Among the records that follow, find the line with "were 2465x870 pixels." and the line with "base_parts(r, False)". Set down those lines and all lines between them exactly, without adding anything.

▼

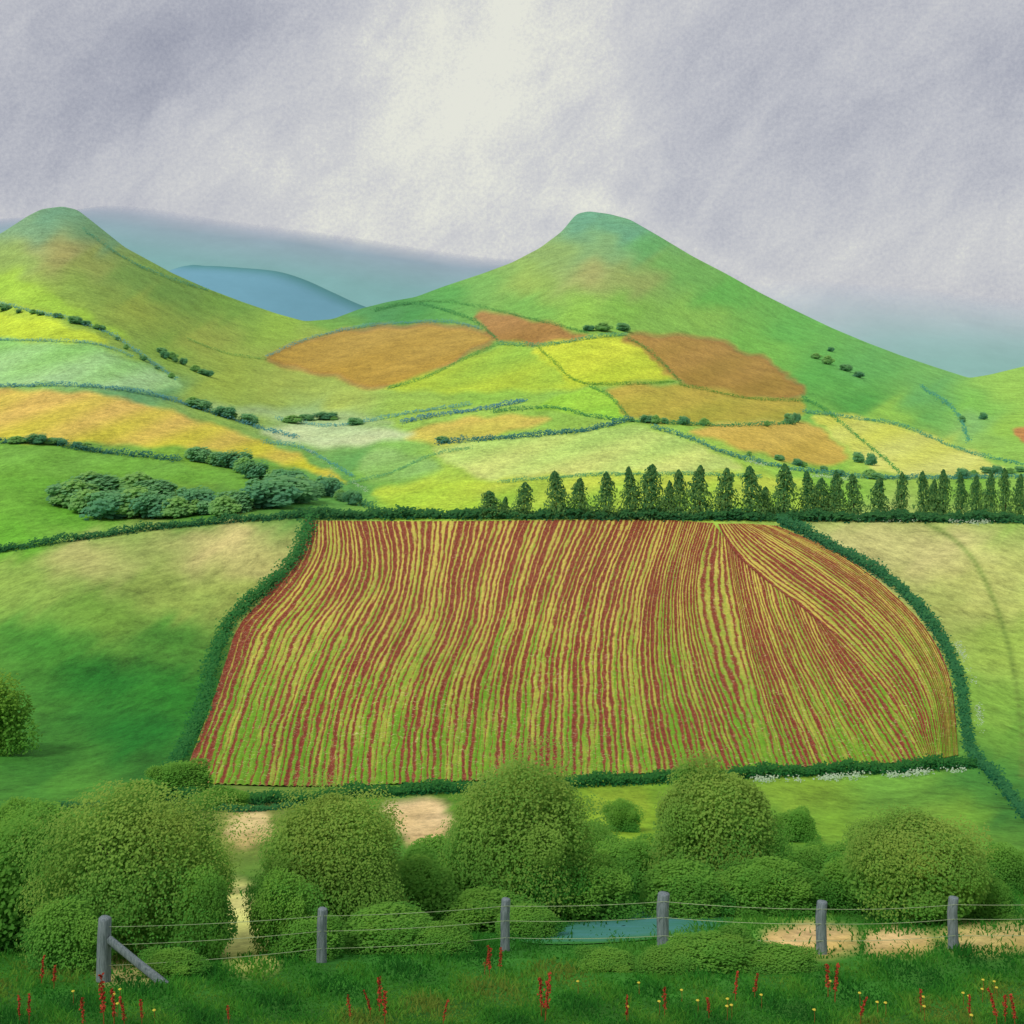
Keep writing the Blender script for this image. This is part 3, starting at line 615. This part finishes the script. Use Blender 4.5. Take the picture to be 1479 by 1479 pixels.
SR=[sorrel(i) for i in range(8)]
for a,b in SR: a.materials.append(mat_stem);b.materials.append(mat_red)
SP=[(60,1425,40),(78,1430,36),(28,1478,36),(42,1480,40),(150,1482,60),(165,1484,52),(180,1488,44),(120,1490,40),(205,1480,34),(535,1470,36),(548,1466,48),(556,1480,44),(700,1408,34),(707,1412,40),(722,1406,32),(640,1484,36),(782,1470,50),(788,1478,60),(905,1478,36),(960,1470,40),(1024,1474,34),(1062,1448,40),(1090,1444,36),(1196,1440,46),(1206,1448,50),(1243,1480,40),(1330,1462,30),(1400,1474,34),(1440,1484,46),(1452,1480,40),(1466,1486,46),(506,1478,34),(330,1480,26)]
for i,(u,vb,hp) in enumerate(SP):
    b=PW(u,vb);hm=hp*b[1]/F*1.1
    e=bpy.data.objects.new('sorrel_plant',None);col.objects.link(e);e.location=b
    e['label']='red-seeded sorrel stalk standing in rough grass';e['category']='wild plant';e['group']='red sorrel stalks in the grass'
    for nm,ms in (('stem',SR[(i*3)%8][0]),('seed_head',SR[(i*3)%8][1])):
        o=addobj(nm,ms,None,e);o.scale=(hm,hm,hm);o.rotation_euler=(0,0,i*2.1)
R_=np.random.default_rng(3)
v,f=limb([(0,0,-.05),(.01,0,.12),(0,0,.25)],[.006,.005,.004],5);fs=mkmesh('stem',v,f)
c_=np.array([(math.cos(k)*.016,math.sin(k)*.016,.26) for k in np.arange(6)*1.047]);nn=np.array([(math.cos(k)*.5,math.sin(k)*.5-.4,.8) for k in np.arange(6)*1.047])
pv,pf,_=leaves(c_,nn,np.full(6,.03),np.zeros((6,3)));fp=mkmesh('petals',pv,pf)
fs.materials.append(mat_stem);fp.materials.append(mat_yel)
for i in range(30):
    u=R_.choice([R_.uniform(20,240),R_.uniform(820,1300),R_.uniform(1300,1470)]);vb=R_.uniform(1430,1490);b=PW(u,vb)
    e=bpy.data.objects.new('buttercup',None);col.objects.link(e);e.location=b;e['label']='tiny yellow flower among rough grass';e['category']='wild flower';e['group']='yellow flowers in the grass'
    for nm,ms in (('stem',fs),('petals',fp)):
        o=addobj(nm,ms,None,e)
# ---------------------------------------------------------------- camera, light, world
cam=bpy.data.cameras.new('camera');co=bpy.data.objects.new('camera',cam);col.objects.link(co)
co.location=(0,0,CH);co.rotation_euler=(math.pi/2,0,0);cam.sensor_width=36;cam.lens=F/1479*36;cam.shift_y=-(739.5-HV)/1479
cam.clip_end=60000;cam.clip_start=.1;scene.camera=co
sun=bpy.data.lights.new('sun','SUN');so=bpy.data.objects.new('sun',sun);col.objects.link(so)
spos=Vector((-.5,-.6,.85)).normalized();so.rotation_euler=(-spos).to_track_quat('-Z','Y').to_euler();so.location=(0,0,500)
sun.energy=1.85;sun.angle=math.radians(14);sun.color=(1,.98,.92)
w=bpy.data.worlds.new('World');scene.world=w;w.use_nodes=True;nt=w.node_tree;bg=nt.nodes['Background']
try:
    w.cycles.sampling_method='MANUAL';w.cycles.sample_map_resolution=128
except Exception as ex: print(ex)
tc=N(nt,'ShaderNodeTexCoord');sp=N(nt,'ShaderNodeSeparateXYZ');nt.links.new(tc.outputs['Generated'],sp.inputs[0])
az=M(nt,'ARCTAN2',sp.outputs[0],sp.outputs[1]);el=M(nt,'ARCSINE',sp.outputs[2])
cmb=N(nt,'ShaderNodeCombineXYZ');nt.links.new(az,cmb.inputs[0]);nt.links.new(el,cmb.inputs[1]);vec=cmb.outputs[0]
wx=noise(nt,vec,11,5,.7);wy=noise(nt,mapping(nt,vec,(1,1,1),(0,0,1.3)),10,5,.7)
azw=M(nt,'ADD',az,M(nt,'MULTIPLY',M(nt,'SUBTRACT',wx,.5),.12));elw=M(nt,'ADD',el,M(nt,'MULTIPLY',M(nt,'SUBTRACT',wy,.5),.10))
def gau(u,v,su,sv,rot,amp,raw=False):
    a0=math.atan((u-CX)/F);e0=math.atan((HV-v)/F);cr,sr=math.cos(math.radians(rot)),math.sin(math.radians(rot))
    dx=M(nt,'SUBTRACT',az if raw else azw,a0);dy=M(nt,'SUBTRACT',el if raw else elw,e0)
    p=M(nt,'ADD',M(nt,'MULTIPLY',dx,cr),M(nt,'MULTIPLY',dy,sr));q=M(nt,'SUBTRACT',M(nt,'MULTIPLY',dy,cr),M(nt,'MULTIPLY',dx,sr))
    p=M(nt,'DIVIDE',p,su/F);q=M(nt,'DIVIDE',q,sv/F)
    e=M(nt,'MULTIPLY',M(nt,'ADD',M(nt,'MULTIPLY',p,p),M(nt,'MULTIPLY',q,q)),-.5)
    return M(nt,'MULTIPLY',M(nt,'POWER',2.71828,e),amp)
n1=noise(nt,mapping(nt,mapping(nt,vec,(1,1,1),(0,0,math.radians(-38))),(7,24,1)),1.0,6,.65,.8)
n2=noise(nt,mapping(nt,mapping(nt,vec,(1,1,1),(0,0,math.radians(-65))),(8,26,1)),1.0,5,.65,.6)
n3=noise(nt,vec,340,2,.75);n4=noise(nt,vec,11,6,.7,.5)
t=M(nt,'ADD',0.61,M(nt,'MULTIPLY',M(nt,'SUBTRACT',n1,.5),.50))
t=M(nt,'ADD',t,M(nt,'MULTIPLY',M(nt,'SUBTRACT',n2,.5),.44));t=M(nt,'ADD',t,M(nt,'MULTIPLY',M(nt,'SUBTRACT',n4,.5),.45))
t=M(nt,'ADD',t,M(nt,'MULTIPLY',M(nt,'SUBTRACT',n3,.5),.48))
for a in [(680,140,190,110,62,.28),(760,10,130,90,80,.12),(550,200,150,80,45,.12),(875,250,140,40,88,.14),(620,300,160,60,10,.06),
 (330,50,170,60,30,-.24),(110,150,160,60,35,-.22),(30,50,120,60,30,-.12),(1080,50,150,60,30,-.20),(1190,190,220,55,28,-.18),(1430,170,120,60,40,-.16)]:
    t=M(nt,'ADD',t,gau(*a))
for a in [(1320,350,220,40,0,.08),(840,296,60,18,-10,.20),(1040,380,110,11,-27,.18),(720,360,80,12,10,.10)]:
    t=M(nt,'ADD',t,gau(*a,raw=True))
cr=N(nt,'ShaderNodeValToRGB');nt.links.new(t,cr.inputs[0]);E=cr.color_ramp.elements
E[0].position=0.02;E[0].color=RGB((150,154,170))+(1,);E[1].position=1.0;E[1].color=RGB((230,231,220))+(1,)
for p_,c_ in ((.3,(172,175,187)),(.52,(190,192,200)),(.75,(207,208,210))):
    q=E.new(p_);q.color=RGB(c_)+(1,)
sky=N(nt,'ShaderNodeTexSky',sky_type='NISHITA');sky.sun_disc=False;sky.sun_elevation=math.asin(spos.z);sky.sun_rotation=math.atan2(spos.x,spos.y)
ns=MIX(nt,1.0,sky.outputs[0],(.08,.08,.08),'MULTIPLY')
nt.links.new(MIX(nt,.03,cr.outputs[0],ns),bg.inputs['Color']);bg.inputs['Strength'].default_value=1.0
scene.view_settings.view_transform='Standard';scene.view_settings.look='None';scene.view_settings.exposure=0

▲
▼

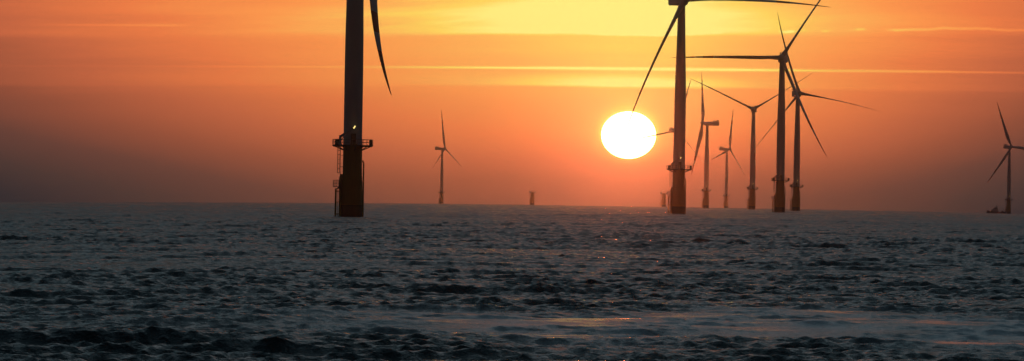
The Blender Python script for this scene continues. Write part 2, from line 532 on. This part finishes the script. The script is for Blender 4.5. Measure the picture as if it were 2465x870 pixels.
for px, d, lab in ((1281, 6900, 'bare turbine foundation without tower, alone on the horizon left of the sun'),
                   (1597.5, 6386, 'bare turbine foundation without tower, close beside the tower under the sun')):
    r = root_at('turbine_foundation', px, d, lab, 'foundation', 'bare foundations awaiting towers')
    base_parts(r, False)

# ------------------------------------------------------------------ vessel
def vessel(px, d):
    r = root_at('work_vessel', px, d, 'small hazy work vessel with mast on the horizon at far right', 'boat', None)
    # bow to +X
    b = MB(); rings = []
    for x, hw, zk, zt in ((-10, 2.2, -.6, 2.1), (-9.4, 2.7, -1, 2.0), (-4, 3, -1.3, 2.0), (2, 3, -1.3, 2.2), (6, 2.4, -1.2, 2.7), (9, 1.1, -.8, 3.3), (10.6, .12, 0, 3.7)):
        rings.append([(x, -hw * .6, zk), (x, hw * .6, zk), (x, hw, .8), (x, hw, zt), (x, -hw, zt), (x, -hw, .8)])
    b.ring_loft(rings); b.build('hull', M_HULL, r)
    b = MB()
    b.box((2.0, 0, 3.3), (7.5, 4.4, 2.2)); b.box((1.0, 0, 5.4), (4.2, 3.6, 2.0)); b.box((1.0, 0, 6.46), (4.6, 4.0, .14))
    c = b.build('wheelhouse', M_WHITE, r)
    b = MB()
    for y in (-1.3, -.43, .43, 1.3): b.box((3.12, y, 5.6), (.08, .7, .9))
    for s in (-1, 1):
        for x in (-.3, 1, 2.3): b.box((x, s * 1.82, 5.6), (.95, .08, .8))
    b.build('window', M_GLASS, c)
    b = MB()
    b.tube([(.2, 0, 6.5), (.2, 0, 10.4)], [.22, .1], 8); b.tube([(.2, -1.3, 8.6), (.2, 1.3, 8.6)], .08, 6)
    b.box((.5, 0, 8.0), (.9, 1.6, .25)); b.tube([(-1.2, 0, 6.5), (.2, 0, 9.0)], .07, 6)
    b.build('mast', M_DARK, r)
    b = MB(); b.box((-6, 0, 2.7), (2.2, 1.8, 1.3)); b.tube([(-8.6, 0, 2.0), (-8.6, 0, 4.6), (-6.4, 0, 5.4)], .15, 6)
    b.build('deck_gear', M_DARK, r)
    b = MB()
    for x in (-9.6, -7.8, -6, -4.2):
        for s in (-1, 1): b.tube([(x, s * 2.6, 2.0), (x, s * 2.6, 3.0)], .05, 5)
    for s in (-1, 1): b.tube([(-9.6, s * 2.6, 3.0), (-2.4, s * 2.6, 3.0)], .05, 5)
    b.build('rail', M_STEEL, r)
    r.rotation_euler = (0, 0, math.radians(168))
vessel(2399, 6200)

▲
▼

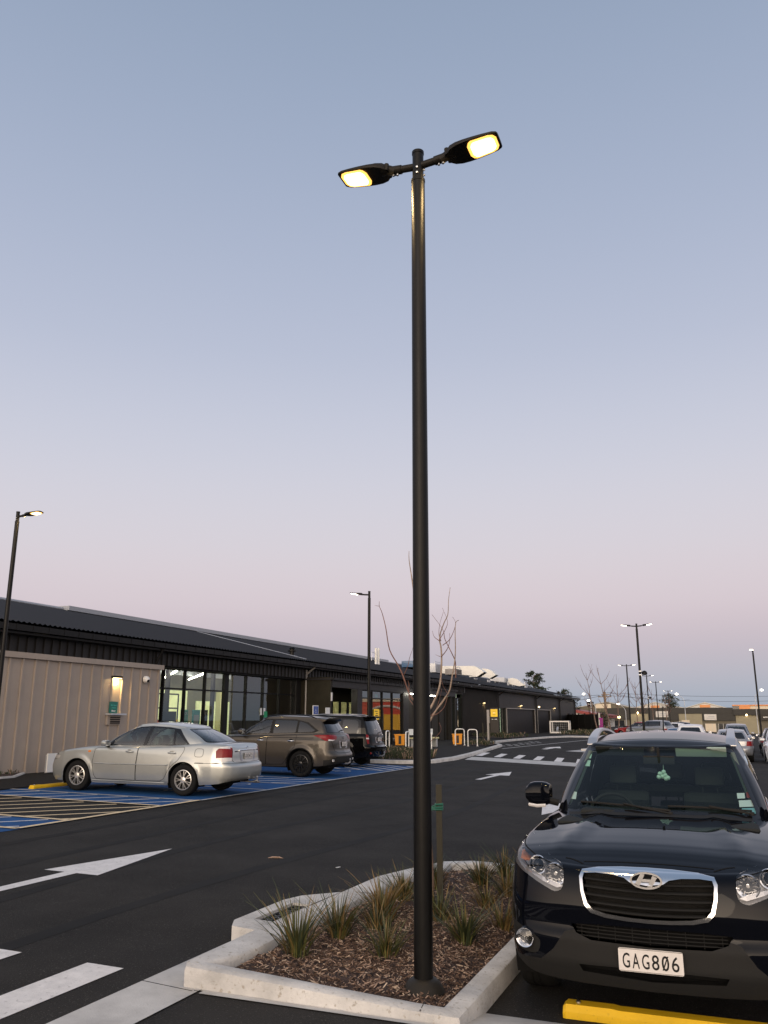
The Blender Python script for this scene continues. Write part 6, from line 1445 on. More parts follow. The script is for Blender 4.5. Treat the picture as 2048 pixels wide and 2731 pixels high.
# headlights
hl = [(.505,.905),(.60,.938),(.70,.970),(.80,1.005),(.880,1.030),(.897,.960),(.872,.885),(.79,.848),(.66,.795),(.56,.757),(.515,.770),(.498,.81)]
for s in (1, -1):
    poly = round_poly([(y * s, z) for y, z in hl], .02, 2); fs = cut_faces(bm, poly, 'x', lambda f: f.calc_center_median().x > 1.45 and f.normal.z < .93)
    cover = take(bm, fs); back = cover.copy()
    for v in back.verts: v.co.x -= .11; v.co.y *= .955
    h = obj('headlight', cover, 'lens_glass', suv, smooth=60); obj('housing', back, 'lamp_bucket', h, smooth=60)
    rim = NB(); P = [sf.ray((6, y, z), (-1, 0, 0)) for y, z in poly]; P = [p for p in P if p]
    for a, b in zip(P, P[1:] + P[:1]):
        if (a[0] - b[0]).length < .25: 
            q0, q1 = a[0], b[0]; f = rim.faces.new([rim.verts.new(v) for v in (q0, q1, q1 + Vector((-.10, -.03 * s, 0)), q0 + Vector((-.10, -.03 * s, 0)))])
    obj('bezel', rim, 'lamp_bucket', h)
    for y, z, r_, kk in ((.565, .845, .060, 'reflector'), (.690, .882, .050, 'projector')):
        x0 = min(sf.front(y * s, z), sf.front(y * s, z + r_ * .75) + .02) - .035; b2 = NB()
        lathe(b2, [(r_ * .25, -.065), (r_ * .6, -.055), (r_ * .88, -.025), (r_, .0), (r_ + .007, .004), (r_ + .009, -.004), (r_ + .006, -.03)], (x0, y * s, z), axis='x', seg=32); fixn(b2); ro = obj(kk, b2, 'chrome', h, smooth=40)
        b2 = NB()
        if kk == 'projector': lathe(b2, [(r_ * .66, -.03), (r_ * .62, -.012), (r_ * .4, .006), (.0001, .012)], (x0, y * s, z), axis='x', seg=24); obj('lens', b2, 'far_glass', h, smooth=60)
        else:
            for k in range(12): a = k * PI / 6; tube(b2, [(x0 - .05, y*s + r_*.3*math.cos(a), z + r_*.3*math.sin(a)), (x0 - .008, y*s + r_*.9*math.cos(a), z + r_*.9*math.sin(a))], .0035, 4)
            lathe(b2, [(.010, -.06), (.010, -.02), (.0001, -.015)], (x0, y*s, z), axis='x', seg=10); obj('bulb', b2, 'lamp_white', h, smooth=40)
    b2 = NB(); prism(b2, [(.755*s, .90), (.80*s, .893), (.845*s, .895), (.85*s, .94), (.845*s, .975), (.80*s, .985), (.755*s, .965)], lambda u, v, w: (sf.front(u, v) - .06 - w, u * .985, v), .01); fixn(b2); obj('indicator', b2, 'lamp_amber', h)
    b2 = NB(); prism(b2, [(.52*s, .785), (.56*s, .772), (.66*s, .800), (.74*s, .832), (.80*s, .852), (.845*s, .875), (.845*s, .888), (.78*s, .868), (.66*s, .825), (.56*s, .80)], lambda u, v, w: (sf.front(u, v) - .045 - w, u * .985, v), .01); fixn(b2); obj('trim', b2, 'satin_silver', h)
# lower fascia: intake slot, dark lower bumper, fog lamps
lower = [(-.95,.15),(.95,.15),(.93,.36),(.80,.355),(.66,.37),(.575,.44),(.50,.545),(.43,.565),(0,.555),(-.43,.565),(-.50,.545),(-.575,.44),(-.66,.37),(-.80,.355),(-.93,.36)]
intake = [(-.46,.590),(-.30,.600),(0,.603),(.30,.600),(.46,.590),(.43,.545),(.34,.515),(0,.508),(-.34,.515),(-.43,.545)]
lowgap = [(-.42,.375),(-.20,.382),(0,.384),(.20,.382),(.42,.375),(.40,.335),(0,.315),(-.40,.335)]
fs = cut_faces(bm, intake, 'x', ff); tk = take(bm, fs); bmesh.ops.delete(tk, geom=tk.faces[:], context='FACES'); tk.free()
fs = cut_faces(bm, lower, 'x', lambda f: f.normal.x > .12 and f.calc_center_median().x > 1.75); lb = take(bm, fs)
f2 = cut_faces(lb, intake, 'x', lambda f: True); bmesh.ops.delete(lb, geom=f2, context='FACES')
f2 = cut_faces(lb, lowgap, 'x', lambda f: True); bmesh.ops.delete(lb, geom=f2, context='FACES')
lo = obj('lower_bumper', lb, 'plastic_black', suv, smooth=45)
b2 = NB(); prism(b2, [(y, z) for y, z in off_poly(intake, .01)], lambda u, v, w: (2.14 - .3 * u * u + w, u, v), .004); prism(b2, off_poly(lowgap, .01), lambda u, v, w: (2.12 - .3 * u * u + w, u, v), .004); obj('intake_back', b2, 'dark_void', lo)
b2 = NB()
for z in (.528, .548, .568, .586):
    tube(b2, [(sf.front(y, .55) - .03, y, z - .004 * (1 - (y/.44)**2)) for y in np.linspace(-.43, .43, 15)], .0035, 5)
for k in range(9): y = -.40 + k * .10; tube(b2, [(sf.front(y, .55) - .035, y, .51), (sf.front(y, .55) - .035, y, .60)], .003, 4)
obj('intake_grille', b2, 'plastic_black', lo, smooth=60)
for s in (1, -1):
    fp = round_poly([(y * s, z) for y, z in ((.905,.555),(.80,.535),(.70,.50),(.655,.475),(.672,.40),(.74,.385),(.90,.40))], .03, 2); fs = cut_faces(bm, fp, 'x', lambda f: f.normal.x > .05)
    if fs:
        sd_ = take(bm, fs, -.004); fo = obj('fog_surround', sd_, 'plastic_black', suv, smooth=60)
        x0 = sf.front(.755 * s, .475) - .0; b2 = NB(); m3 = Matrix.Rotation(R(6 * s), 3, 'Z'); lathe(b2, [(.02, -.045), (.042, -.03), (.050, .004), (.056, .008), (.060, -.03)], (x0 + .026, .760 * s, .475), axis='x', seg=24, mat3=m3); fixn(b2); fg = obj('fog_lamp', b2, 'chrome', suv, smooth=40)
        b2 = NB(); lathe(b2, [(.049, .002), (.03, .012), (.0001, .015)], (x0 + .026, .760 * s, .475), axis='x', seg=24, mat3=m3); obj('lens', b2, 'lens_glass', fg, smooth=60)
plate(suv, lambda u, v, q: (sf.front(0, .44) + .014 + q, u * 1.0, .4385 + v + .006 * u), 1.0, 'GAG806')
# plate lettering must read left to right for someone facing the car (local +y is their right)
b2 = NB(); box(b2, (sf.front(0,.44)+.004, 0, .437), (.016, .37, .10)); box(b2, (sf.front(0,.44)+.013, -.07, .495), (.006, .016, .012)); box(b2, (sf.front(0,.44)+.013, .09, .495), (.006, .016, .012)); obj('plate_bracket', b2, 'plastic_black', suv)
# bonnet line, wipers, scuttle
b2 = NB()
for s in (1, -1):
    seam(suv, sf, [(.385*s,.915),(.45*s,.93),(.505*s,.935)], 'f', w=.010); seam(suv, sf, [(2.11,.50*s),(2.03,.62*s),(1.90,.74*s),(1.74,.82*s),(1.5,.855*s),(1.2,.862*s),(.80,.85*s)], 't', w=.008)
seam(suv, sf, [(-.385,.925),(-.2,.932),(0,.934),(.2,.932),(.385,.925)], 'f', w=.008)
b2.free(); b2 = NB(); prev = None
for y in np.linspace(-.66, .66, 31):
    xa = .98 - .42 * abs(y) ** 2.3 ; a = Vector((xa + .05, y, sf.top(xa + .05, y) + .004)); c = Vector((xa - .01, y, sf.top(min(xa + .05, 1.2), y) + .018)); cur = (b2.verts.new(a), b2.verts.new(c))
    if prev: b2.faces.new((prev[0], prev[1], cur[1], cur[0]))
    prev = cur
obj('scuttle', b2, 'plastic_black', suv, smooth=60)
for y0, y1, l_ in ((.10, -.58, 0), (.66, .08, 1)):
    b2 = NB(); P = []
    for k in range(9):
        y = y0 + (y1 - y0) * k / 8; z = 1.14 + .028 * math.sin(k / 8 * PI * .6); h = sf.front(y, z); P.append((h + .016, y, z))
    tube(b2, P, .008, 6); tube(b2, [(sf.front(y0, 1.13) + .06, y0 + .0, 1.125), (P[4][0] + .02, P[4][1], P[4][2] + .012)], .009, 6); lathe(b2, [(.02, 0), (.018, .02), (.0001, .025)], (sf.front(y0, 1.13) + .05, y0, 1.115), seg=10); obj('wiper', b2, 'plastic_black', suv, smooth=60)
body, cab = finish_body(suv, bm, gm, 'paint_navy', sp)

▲

Exercise solution:
The Blender Python script for this scene continues. Write part 2, from line 532 on. This part finishes the script. The script is for Blender 4.5. Measure the picture as if it were 2465x870 pixels.
for px, d, lab in ((1281, 6900, 'bare turbine foundation without tower, alone on the horizon left of the sun'),
                   (1597.5, 6386, 'bare turbine foundation without tower, close beside the tower under the sun')):
    r = root_at('turbine_foundation', px, d, lab, 'foundation', 'bare foundations awaiting towers')
    base_parts(r, False)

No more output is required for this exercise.